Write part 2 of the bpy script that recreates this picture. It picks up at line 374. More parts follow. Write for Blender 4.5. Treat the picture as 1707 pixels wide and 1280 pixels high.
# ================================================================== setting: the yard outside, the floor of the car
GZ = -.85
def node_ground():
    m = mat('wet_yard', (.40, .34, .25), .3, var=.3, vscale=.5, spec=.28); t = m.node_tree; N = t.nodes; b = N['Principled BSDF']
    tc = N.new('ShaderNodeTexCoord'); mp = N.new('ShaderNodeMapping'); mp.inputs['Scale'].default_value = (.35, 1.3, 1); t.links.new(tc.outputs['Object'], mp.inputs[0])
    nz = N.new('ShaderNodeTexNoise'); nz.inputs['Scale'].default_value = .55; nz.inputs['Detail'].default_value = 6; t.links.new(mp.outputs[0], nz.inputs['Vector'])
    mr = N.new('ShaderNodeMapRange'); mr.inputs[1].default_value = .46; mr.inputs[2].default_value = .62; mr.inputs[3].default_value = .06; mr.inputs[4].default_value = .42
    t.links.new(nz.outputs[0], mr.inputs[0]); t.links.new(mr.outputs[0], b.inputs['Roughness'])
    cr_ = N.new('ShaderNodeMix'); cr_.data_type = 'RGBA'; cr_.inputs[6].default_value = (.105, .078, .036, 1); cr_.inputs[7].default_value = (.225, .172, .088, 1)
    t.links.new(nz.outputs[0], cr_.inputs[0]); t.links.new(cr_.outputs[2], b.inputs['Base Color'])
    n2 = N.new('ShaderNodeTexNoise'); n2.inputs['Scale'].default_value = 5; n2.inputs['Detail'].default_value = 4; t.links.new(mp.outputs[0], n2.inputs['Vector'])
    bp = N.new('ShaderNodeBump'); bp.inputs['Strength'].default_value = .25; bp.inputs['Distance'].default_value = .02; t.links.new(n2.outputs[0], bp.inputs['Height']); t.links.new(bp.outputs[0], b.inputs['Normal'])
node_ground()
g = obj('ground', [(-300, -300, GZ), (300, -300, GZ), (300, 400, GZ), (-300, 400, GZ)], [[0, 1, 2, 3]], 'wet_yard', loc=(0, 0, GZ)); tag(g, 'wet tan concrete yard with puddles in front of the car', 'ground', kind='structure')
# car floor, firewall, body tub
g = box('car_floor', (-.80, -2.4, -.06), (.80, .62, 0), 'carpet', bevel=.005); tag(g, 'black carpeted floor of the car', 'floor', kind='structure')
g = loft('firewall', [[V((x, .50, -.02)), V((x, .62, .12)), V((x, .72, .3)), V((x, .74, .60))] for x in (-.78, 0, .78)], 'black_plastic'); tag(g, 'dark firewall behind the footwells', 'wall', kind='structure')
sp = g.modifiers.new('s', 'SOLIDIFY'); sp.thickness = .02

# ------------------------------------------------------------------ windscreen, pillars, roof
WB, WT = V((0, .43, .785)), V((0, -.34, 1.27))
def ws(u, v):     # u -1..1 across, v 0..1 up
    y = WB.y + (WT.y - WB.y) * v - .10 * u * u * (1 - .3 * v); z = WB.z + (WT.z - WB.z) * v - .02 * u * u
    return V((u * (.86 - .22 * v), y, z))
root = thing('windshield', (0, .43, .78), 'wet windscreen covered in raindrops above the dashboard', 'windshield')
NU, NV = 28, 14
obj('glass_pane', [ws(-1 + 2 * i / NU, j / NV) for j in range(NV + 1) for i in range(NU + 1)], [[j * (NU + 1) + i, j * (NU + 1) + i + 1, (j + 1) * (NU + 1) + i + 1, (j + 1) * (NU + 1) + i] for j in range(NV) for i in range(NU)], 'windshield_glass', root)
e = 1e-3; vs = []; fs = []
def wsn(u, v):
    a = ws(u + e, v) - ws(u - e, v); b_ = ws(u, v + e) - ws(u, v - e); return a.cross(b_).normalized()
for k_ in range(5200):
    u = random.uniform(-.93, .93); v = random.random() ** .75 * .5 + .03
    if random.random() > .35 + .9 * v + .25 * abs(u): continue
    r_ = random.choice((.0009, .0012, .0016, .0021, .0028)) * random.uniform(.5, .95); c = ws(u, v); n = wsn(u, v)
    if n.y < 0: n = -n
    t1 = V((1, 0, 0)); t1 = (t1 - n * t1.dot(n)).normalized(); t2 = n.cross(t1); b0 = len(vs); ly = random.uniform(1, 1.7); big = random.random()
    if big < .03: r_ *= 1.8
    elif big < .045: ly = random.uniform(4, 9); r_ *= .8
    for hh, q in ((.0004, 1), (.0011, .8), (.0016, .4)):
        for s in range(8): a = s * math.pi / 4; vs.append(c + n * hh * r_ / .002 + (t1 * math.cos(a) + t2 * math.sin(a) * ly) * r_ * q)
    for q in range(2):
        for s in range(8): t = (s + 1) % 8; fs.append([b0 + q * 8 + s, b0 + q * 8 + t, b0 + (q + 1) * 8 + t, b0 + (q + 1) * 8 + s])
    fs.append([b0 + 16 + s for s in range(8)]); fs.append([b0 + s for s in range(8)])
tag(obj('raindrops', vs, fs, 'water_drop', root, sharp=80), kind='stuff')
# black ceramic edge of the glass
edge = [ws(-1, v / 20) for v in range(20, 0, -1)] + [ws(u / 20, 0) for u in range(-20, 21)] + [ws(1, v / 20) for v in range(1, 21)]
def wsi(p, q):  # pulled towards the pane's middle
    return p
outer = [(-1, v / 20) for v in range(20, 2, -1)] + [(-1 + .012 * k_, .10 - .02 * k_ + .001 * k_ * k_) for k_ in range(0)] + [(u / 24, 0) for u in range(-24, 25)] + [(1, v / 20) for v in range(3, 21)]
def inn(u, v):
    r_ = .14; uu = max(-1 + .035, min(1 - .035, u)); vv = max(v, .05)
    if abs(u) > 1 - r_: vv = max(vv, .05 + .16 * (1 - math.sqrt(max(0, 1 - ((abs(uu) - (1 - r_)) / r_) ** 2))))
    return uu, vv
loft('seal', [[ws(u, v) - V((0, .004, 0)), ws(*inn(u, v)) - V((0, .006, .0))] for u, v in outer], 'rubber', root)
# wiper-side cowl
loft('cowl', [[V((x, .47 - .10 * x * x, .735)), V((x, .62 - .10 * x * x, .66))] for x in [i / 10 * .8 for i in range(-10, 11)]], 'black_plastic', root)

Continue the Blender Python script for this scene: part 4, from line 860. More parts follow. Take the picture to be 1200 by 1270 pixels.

== == ==

Nothing beyond the lines starting at the line containing "car', 'floor', kind='structure')" and ending at the line containing "sp = g.modifiers.new('s', 'SOLIDIFY');" is to be reproduced; reproduce those lines exactly, both ends included.

g = box('car_floor', (-.80, -2.4, -.06), (.80, .62, 0), 'carpet', bevel=.005); tag(g, 'black carpeted floor of the car', 'floor', kind='structure')
g = loft('firewall', [[V((x, .50, -.02)), V((x, .62, .12)), V((x, .72, .3)), V((x, .74, .60))] for x in (-.78, 0, .78)], 'black_plastic'); tag(g, 'dark firewall behind the footwells', 'wall', kind='structure')
sp = g.modifiers.new('s', 'SOLIDIFY'); sp.thickness = .02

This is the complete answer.